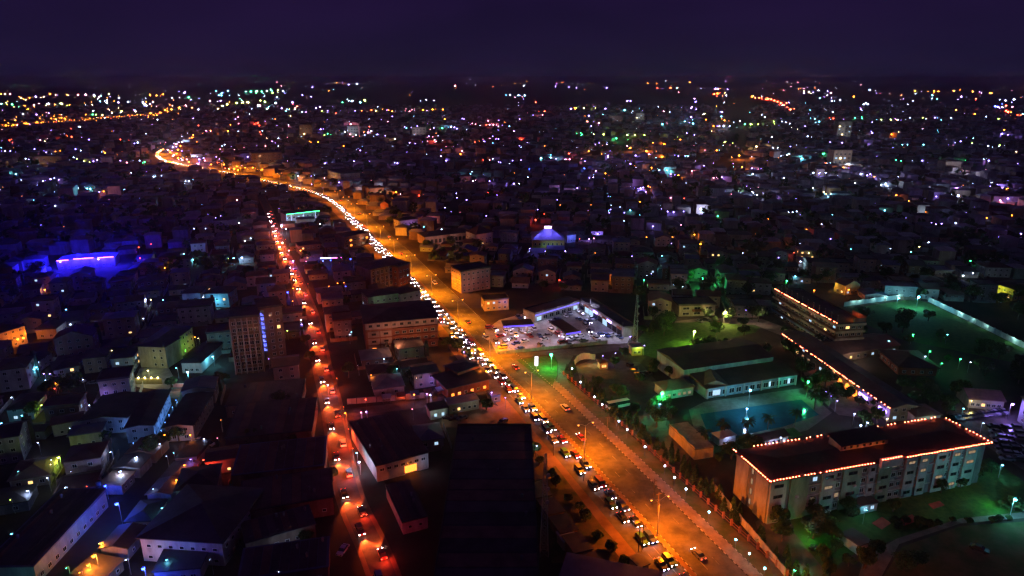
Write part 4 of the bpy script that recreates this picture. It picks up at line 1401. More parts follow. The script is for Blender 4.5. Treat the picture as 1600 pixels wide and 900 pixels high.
o.wins("front", 6, 1, 3, w=1.0, h=1.0, base=3.5, lit=0.0)
light(o.o, (4, -7, 6), "O", 300, 0.3)
# pale wall on the north side of the cross street
mw = thing("street_wall", "pale plastered wall along the red-lit cross street", "wall", g(610, 628))
P0, P1 = g(542, 632) - g(610, 628), g(664, 622) - g(610, 628)
for i in range(8):
    b = MB()
    b.obox(P0.lerp(P1, i / 8 + 0.004), P0.lerp(P1, (i + 1) / 8 - 0.004), 0.25, 0, 2.4)
    ob("panel", b.mesh("panel", "wall_pink"), mw)

# ------------------------------------------------------------------ street lamps of the avenue (double-armed, sodium)
def lampmeshes(h, arm):
    b = MB()
    b.tube((0, 0, 0), (0, 0, h - 0.6), 0.14, 0.08, 7)
    b.box(-0.25, 0.25, -0.25, 0.25, 0, 0.5)
    pole = b.mesh("pole", "steel")
    arms, heads, bulbs_ = [], [], []
    for s in (-1, 1):
        b = MB()
        b.tube((0, 0, h - 0.9), (s * arm * 0.55, 0, h - 0.15), 0.05)
        b.tube((s * arm * 0.55, 0, h - 0.15), (s * arm, 0, h), 0.05)
        arms.append(b.mesh("arm", "steel"))
        b = MB()
        x0, x1 = sorted((s * (arm - 0.3), s * (arm + 0.7)))
        b.box(x0, x1, -0.2, 0.2, h - 0.05, h + 0.15)
        heads.append(b.mesh("lamp_head", "steel"))
        b = MB()
        b.sphere((s * (arm + 0.25), 0, h - 0.12), 0.26, 0, 8, 5)
        bulbs_.append(b.mesh("bulb", emat("sodium%d%d" % (s, h), (1.0, 0.30, 0.03), 12.0, 'NONE')))
    return pole, arms, heads, bulbs_


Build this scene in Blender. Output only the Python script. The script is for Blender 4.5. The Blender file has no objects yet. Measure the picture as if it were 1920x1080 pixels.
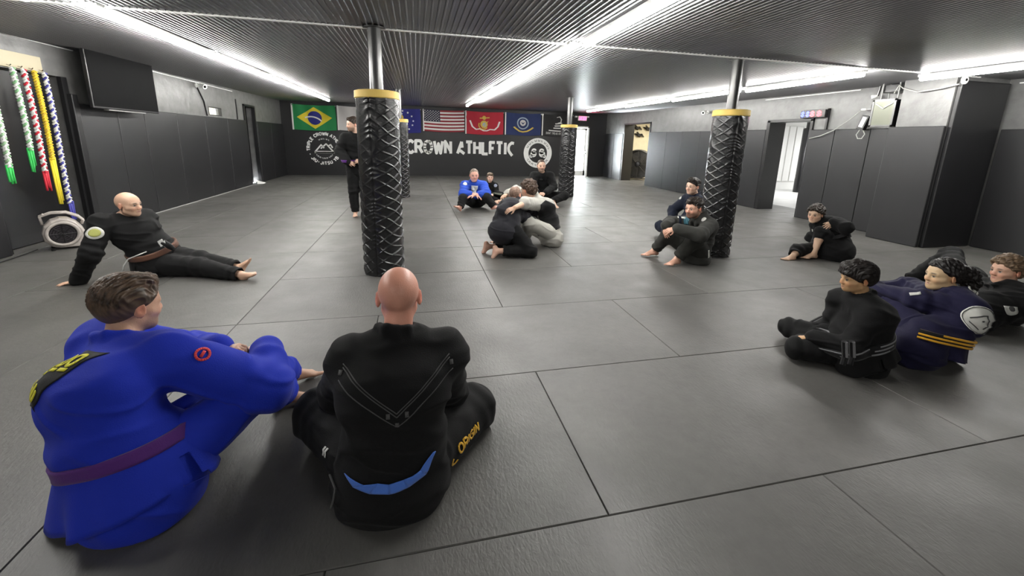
import bpy, bmesh, math, random
import numpy as np
from mathutils import Vector, Matrix
SC = bpy.context.scene
COL = SC.collection
rng = random.Random(7)

# ------------------------------------------------------------------ camera
CAM_H = 1.5
YAW, PIT, ROL = (math.radians(a) for a in (13.1426, 12.5253, 1.4496))
FPX, PCX, PCY = 771.73, 960.0, 433.71
def _cam():
    fw = np.array([math.sin(YAW)*math.cos(PIT), math.cos(YAW)*math.cos(PIT), -math.sin(PIT)])
    r = np.array([math.cos(YAW), -math.sin(YAW), 0.0]); u = np.cross(r, fw)
    c, s = math.cos(ROL), math.sin(ROL)
    return np.array([c*r+s*u, -s*r+c*u, fw])
CM = _cam(); CP = np.array([0.0, 0.0, CAM_H])
cd = bpy.data.cameras.new('camera'); cam = bpy.data.objects.new('camera', cd); COL.objects.link(cam)
cd.sensor_width = 36.0; cd.lens = FPX/1920*36; cd.shift_y = (PCY-540)/1920; cd.clip_start = .05; cd.clip_end = 200
cam.matrix_world = Matrix(((*[CM[0][0], CM[1][0], -CM[2][0]], 0), (*[CM[0][1], CM[1][1], -CM[2][1]], 0), (*[CM[0][2], CM[1][2], -CM[2][2]], CAM_H), (0, 0, 0, 1)))
SC.camera = cam

# ------------------------------------------------------------------ exposure, world
SC.view_settings.view_transform = 'Standard'; SC.view_settings.look = 'None'
SC.view_settings.gamma = 1; SC.view_settings.use_curve_mapping = False
SC.view_settings.exposure = 1.65
w = bpy.data.worlds.new('world'); SC.world = w; w.use_nodes = True
wn = w.node_tree.nodes['Background']; wn.inputs[0].default_value = (.93, .96, 1, 1); wn.inputs[1].default_value = 38.0
TUBE = 34.0

# a point of the place seen at a photo pixel, on a plane or at a distance
def ray(px, py): return CM.T @ np.array([(px-PCX)/FPX, -(py-PCY)/FPX, 1.0])
def atz(px, py, z=0.0): d = ray(px, py); return CP + d*(z-CAM_H)/d[2]
def aty(px, py, y): d = ray(px, py); return CP + d*y/d[1]
def atx(px, py, x): d = ray(px, py); return CP + d*x/d[0]
def reach(px, py, parent, length, far=False):
    """joint on the line of sight at a limb's length from its parent joint"""
    d = ray(px, py); d = d/np.linalg.norm(d); q = np.asarray(parent)-CP
    b = q@d; c = q@q-length**2; disc = b*b-c
    if disc <= 0: t = b
    else: t = b+(math.sqrt(disc) if far else -math.sqrt(disc))
    return CP+d*t

# ------------------------------------------------------------------ helpers
def nrm(v):
    v = np.asarray(v, float); return v/(np.linalg.norm(v)+1e-12)
def V3(*a): return np.array(a, float)

def link(o, parent=None):
    COL.objects.link(o)
    if parent is not None:
        o.parent = parent
        o.matrix_parent_inverse = parent.matrix_basis.inverted()
    return o
def tag(o, label=None, cat=None, group=None, kind=None):
    if label: o['label'] = label
    if cat: o['category'] = cat
    if group: o['group'] = group
    if kind: o['kind'] = kind
    return o
def thing(name, loc, label, cat, group=None):
    o = bpy.data.objects.new(name, None); o.location = loc; o.empty_display_size = .1
    COL.objects.link(o); return tag(o, label, cat, group)

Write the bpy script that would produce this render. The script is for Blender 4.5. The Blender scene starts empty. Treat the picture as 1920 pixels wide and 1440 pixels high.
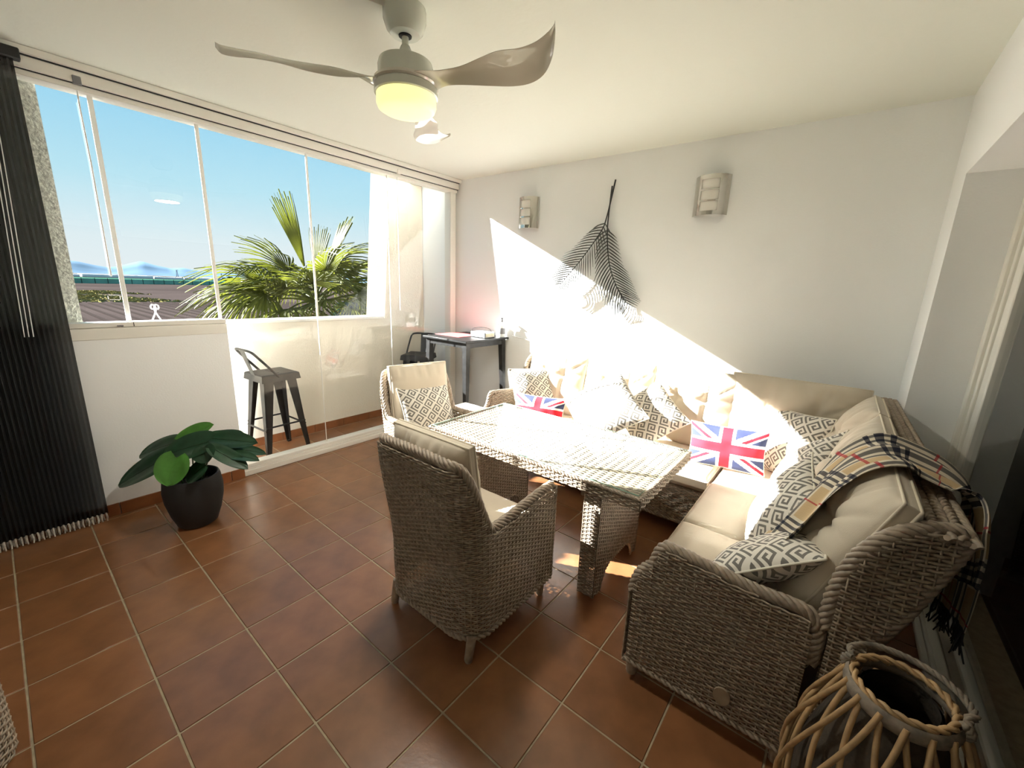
import bpy, math, random
import numpy as np
from mathutils import Vector, Matrix
C = bpy.context.scene.collection
scene = bpy.context.scene
PI = math.pi
random.seed(4)
rng = np.random.default_rng(7)

# ------------------------------------------------------------------ camera, sky, sun, exposure
CAM = np.array([3.5693, -3.4593, 1.5686])
YAW, PITCH, ROLL, FPX = -0.6692, -0.2307, 0.0354, 769.66
def make_camera():
    f = Vector((math.sin(YAW)*math.cos(PITCH), math.cos(YAW)*math.cos(PITCH), math.sin(PITCH)))
    r = Vector((math.cos(YAW), -math.sin(YAW), 0)); u = r.cross(f)
    c, s = math.cos(ROLL), math.sin(ROLL)
    r2 = c*r + s*u; u2 = -s*r + c*u
    cd = bpy.data.cameras.new('camera'); co = bpy.data.objects.new('camera', cd); C.objects.link(co)
    cd.sensor_fit = 'HORIZONTAL'; cd.sensor_width = 36.0; cd.lens = FPX/1920*36.0
    cd.clip_start = 0.02; cd.clip_end = 20000
    m = Matrix(((r2.x, u2.x, -f.x, CAM[0]), (r2.y, u2.y, -f.y, CAM[1]), (r2.z, u2.z, -f.z, CAM[2]), (0, 0, 0, 1)))
    co.matrix_world = m; scene.camera = co
make_camera()

SUN_DIR = Vector((1.0, 0.45, -0.507)).normalized()
sd = bpy.data.lights.new('sun', 'SUN'); sd.energy = 16.5; sd.angle = math.radians(0.53); sd.color = (1.0, 0.99, 0.965)
so = bpy.data.objects.new('sun', sd); C.objects.link(so)
so.rotation_euler = SUN_DIR.to_track_quat('-Z', 'Y').to_euler(); so.location = (-20, -9, 12)

def make_world():
    w = bpy.data.worlds.new('sky'); scene.world = w; w.use_nodes = True
    nt = w.node_tree; nt.nodes.clear()
    out = nt.nodes.new('ShaderNodeOutputWorld'); bg = nt.nodes.new('ShaderNodeBackground')
    tc = nt.nodes.new('ShaderNodeTexCoord'); sp = nt.nodes.new('ShaderNodeSeparateXYZ'); cr = nt.nodes.new('ShaderNodeValToRGB')
    nt.links.new(tc.outputs['Generated'], sp.inputs[0]); nt.links.new(sp.outputs['Z'], cr.inputs[0])
    e = cr.color_ramp.elements
    e[0].position = 0.0; e[0].color = (0.90, 0.97, 1.0, 1)
    e[1].position = 1.0; e[1].color = (0.16, 0.42, 0.72, 1)
    for p, c in ((0.06, (0.84, 0.96, 1.0, 1)), (0.16, (0.55, 0.87, 1.0, 1)), (0.30, (0.33, 0.72, 0.98, 1)), (0.5, (0.22, 0.55, 0.88, 1))):
        k = e.new(p); k.color = c
    bg.inputs['Strength'].default_value = 0.28
    nt.links.new(cr.outputs[0], bg.inputs[0]); nt.links.new(bg.outputs[0], out.inputs[0])
make_world()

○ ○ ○

## What you have to do
Start at the line above containing "Write the bpy" and stop at the line containing "rng = np.random.default_rng(7)": print those lines and everything between them exactly, but not the pictures.

## Task output
Write the bpy script that would produce this render. The script is for Blender 4.5. The Blender scene starts empty. Treat the picture as 1920 pixels wide and 1440 pixels high.
import bpy, math, random
import numpy as np
from mathutils import Vector, Matrix
C = bpy.context.scene.collection
scene = bpy.context.scene
PI = math.pi
random.seed(4)
rng = np.random.default_rng(7)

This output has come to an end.